La peinture de Benjamin West intitulée La mort du général Wolfe (1770) fait fureur. Lors de sa première présentation, à Londres, on fait la queue devant les portes de l’Académie royale. Des gravures de la peinture sont distribuées partout en Grande-Bretagne et dans les colonies de l’Amérique du Nord. L’image est même reproduite sur des céramiques et des tissus. Le premier ministre britannique de l’époque, William Pitt, commande également un monument commémoratif national, érigé à l’abbaye de Westminster en 1772. La célébrité de James Wolfe est principalement due à son rôle de bâtisseur d’empire : après tout, c’est à lui qu’on attribue l’annexion du Canada à l’Empire britannique.

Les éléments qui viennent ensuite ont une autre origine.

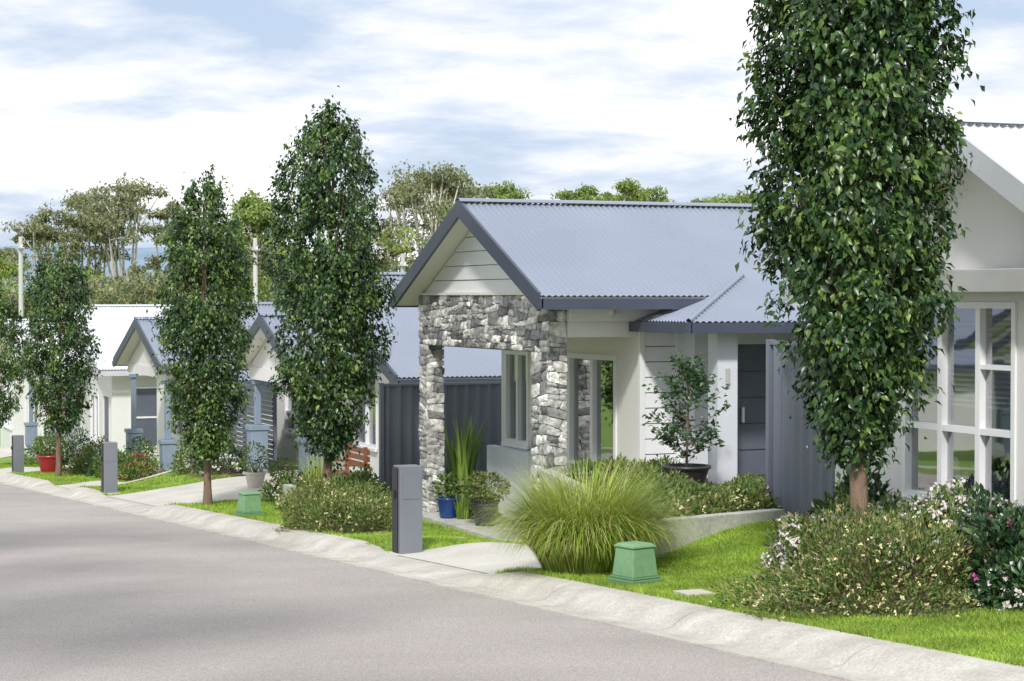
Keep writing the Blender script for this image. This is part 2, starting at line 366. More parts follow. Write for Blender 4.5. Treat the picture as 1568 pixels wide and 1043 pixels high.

Pendant plus de 150 ans, James Wolfe est célébré comme héros de l’Empire au Canada et en Grande-Bretagne. Toutefois, la perception de la population change au 20e siècle. Depuis les années 1930, les historiens remettent en doute la réputation et le tempérament de James Wolfe. Avec l’effondrement de l’Empire britannique, James Wolfe voit sa réputation se ternir et est décrit par certains comme incompétent, impitoyable et vaniteux. Le 200e anniversaire de la mort de James Wolfe, en 1959, contribue à la réévaluation de son caractère et de ses habiletés en tant que chef militaire.

La « conquête » britannique a longtemps été un sujet de discorde au Québec. Comme le souligne Stephen Brumwell, James Wolfe est un symbole d’oppression plutôt que d’héroïsme pour bien des francophones. Le monument à l’effigie de James Wolfe sur les plaines d’Abraham, où sont gravés les mots « Here Died Wolfe Victorious » (ici est mort Wolfe victorieux), est considéré comme un affront pour les Canadiens français. En 1963, des nationalistes québécois renversent le monument. Deux ans plus tard, la base du monument est défigurée par des émeutiers. Lorsque le monument est érigé à nouveau en 1965, le texte indique seulement « Here died Wolfe » (ici est mort Wolfe).